RPAによる効果を測定するためには、定量・定性の2つの基準をもとにする必要があります。効果測定をした上でRPAの運用を改善することで、より高い費用対効果が期待できます。
定量的効果の測定
RPAによって、年間を通して人件費がどの程度削減できたかを定量的に測る方法として、次のように算出できます。
年間で削減できた人件費=1件の処理にかかる時間×1年で処理できた件数×担当者の時給
また、この「年間で削減できた人件費」と「RPAの導入・運用にかかったコスト」を比較することで、費用対効果を測ることができます。
定性的効果の測定
RPAは、人的ミスの削減や業務の精度向上、処理スピードの向上が見込めます。これらは、顧客満足度の向上に貢献するだけでなく、業務担当者のストレス軽減、モチベーションの向上、離職リスクの低減にもつながります。RPA導入では、こうした数字に表れない定性的効果を把握することも重要です。RPA導入前に、現在の業務についてアンケート調査をするなどし、定性目標を明確にしておきます。
RPA導入の投資対効果を最大化するには
ユーザックシステムのRPA「Autoジョブ名人」は、RPAの稼働状況や投資対効果の可視化ができるクラウド管理機能(Pixis Cloud:ピクシスクラウド)があり、上層部への業務自動化の成果レポートとして活用できるようになっています。また、Pixis Cloudは、RPAロボットの稼働・空き状況をみながら効率的に業務を自動化したり、管理者不在のロボット(野良ロボット)をなくせます。
さらに、Autoジョブ名人は、業務効率効果を最大化し費用対効果を早期に出す支援プラン「カスタマーサクセスプラン」を提供しています。
自動化したい業務の洗い出しから、RPAの基本的な使い方や運用管理サポートなど、RPA導入・活用の伴走支援を行います。
RPA導入がゴールではなく、自動化の成果を出し続けるためにも定量面、定性面での効果を正しく把握し、社内で共有することをおすすめします。RPA活用による、業務効率化や改善のよいサイクルを定着させることが重要です。
RPAの導入事例
RPAはさまざまな業界で活用されており、どの業界においても、業務の効率化やコスト削減などを実現しています。
例えば、ある卸売業の導入事例では、RPA導入により受注業務や注文データの連携の自動化に成功しています。

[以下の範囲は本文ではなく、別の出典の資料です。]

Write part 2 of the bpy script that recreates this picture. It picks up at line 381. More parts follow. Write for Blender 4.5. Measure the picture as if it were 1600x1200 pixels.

この企業は、受注データを出力する業務に多大な手間がかかり、従業員に負担がかかっている状態でした。取り扱っている商品の種類が多いため、作業にかかる時間を減らすことができず、課題を解決できない状況でした。
そこで、ユーザックシステムの「Autoジョブ名人」で動作する「標準化スクリプト(シナリオ)」を導入し、運用を開始。
RPAツールを導入したことで、年間の作業にかかる時間を3,276時間削減できました。
また、人的ミスも解消され、社員のモチベーションの向上などの効果も確認されています。
【事例】1カ月に100以上のスクリプトを開発し、3,276時間の削減に成功!→
また、酒類や食品の総合卸売を行っているある商社では、月に5,000〜7,500ものファイルを人の手で業界標準のフォーマットへ変換していました。そのため、膨大な人的リソースがかかり、業務効率化を課題として抱えていました。
2015年にRPAを導入したことにより、出荷案件に関する業務の50%を自動化することに成功し、業務効率化や人件費の削減などを達成しました。また、社員のモチベーションが向上したこともRPAの導入により得られた効果として挙げられます。